I'd disagree about the camera costs. With what I've seen from Frank, he
seems to shoot spur of the moment grab shots, with an emphasis on
quickly getting the shot, which a 4MP consumer P&S will not do due to
shutter lag. He's either looking at a high-end P&S like the Canon G6 or
a DSLR unless he wants to spend the ridiculous amount Epson wants for
the RD1.
-Adam
Herb Chong wrote:
i go on vacation and come back to this. has it occurred to any of you
to work out how much it costs Frank to shoot each year doing what he
does today? how many rolls do you think he shoots in a year? you can
figure that out just by counting the times he posts and his discourses
on the rolls he has shot. how much does a roll of film, processing,
and printing cost him? do the arithmetic and you will find he is
spending a fair fraction of that $600 already. wait until the cost of
materials goes up. so i have every reason to ask if saving $600 over a
year is a hardship, why isn't what he spends already a hardship?
as for the actual dollar figure, $600 is the most possible that Frank
needs to spend. he has a scanner and scans his B&W prints to show us.
that means he has an adequate image editing program on a good enough
computer right now. if his scanner is a USB scanner, he is done. no
computer upgrade needed for B&W. the monitor quality isn't so
important because he's doing B&W. if his computer doesn't have a USB
port, he has a couple of options. looking for a hand-me-down from a
friend that has a USB port for perhaps $100, go to a refurbished
computer place that takes them off-lease and resells them for perhaps
$150 for an older but adequate system unit (on occasion, i've seen
some refurbished desktops for $80 that will do the job.), go to PC
Connection or some similar place and configure a new system unit for
$250. i walk around computer shows and see some new system units for
$200 and under. getting a laptop like Rob suggests is about the least
cost-effective way of buying computing power. even then, i see
refurbished laptops at computer shows for $200 that will do what Frank
needs doing.
then the camera. if you pay attention to what Frank posts, you'll see
that sharpness isn't especially important. neither is high resolution
since he doesn't go beyond 8x10 often. he can get a more than adequate
camera that will take 80% of the shots he shows by looking for a used
4 megapixel P&S camera set to B&W mode. that's assuming that he
doesn't have a friend looking to upgrade and letting him have their
old one for next to nothing. if Frank really were interested in
getting into digital, he could do it for about mostly likely no more
than $150, $250 at the outside if he has to buy another computer, and
at close to the same quality he shoots today. that camera would cover
about 80% of his shooting that he shows us, all except the indoor shots.
the rest of you who responded with all those negatives, i thought i
saw plenty of group no-think on other mailing lists, but this takes
the cake. just about no-one questioned whether Frank needed a new
computer to go digital or not. only a few people questioned the cost.
just about no-one questioned whether Frank needed a DSLR or not. just
about no-one questioned whether he even needed a new anything. i do 5
seconds of arithmetic in my head and conclude that Frank spends a fair
amount of the actual cost needed to go digital on his photography
already and would save a lot of that by buying a small digital camera
and not printing as much. some of you thought of this, but none of the
negative responses did.
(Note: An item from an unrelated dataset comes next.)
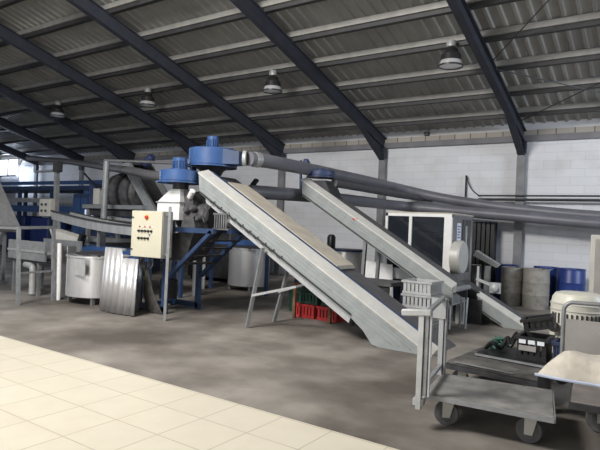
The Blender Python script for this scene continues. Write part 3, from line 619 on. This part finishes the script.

Frank's $6000 figure was disingenuous
posturing for not going digital. my system didn't cost $6000,
including the *istD. if he had just stayed with just saying he didn't
like digital or didn't want to spend the time, he would have been like
a bunch of other people on this list, agreeing to disagree. instead,
he spouted a nonsensical figure and you swallowed it all. next thing i
know, the lot of you will cheer Frank's heroic sacrifice for refusing
to save up for a car because he'll never afford $100K for a decent BMW.
Herb...
----- Original Message ----- From: "Ann Sanfedele" <[EMAIL PROTECTED]>
To: <pentax-discuss@pdml.net>
Sent: Friday, November 25, 2005 1:15 AM
Subject: Re: Shoot now, focus later
Herb Chong wrote:
as Rob said it earlier, $600, not $6K. if that is a hardship, should
you be
shooting anything?
Herb...
What a very bigoted comment , Herb. How sad.